В натюрмортах, тоже вполне реалистических, редкостное чувство фактуры и формы предмета. Лежащие рыбины – очень скользкие, мокрые и угловатые на фоне круглых сочных фруктов и мягкой салфетки («Натюрморт с рыбами», 1932). Жёлтые перчатки, размещённые на голубовато-коричневой поверхности, – особенно «мясисты» и тяжеловесны («Перчатки», 1932). А застывший в царственной неподвижности кот напомнил бы фарфоровую статуэтку, если бы не «живая», «вылепленная» коричневой и белой краской шерсть со смешными белыми полосками вдоль загнутого хвоста («Кот», 1932–1933).
Второй урок – небоязнь малой формы, камерности звучания. Сохранились вещи зрелого периода – небольшие работы на бумаге в смешанной технике гуаши часто с добавлением акварели и/или белил. Большим размерам мешали, думаю, не только костыли, но и общая живость её натуры, желание совместить импровизационную лёгкость с филигранностью отделки, почти как в миниатюре. Эта «малая» форма производит очень сильное впечатление: оказывается, чтобы тебя услышали, не обязательно кричать.
Наиболее парадоксален урок весёлости. В каталоге сказано, что путь художницы проходил «в благоприятных условиях», хотя как-то трудно в это поверить, учитывая её костыли, да и финал жизни. Однако Ермолаева пересоздавала реальный мир собственной творческой энергией и какой-то заразительной детской весёлостью, которая есть и в её станковой графике, но в наибольшей степени свойственна иллюстрациям к книгам для детей. Думаю, что это не навязанный обстоятельствами жанр, а редкостное совпадение темперамента художницы и поставленных весьма особым видом изобразительного искусства задач. Иллюстрации выполнены с такой свободой и органичностью, словно книги написала сама Ермолаева. Впрочем, есть детские книжки, написанные ею (и, вероятно, только для того, чтобы их проиллюстрировать).
Движение – вот что завораживает художницу. В этом и образ эпохи впередилетящих самолётов и поездов, что с таким энтузиазмом изображали современники Ермолаевой – Лабас и Дейнека. Но и какая-то особенная чуткость к движению человека, которому оно даётся с трудом. Если в пейзажах и натюрмортах художница избегает примет времени, то в иллюстрациях она с невероятной энергией передаёт динамику и напор нового века, его утопическую устремлённость, его влюблённость в скорость.

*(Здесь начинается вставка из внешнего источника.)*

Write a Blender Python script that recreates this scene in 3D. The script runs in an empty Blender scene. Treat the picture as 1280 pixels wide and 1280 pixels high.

Разнонаправленное и разнохарактерное движение парящих в небе и взлетающего самолётов, фантастическая выразительность сверкающих в ночи коричневых турбин, с птичьего полёта увиденные проспекты небывалых городов с превратившимися в цветные точки пешеходами и «игрушечными» машинами. Рядом бурное движение школьников в каком-то сверхсовременном стеклянном зале, сквозь который видны дома – они что-то мастерят, занимаются спортом, слушают наставника. А какой динамикой пронизаны ночные изображения этих фантастических городов, прорезанных лучами прожекторов и иллюминацией! (Тут опять виртуозно используются белила.) Всё это иллюстрации к книге Л. Савельева «Сильнее всех» (1932). Рядом на листе «органическое» движение бегающих и прыгающих собак, составивших «живой» узор («Собачки»,1929). Но, пожалуй, гвоздь размышлений о тайне «мирового движения» составили иллюстрации к книге «Горе-кучер», сочинённой самой художницей (1929). На жёлтом и розовом фоне сдвоенных квадратов проходят, пробегают, проплывают, пропархивают парадоксально связанные пары: мощный бык «везёт» летящий самолёт, две бабочки и комар пытаются сдвинуть нагружённую арбу, а за желтовато-серой камбалой в черноту моря устремляется мальчик на санях. Тут схлестнулись в озорной и абсурдной игре разные стихии, природа и техника, движение органическое и механическое. Тут «всё течёт», но не тяжеловесно и мрачно, а легко и затейливо. Подобные иллюстрации выдают некую «детскую», озорную и задающую «наивные» вопросы составляющую собственного мира художницы. Поэтому совсем не удивляешься, увидев её поздние работы из серии «Мальчики» (1933–1934), нарисованные незадолго до ареста. На выставке представлен «Мальчик с корзиной», построенный на контрасте холодных и тёплых тонов, уравновешенном плавностью очертаний фигуры и рук персонажа. Но бледное лицо не прописано и напоминает маску. Художница словно останавливается перед загадкой человеческого лица. Некогда на выставке Казимира Малевича меня более всего поразили его поздние портреты и автопортреты, написанные в «ренессансной» манере, с серьёзными и важными лицами. И здесь я совершенно согласна с Ильдаром Галеевым – Ермолаева двигалась в сходном направлении. Ей предстояло сделать «рывок» к лицу. Но она не успела… Насильственно оборванное творчество художницы всё же сумело «прорвать» громаду лет и явиться к нам.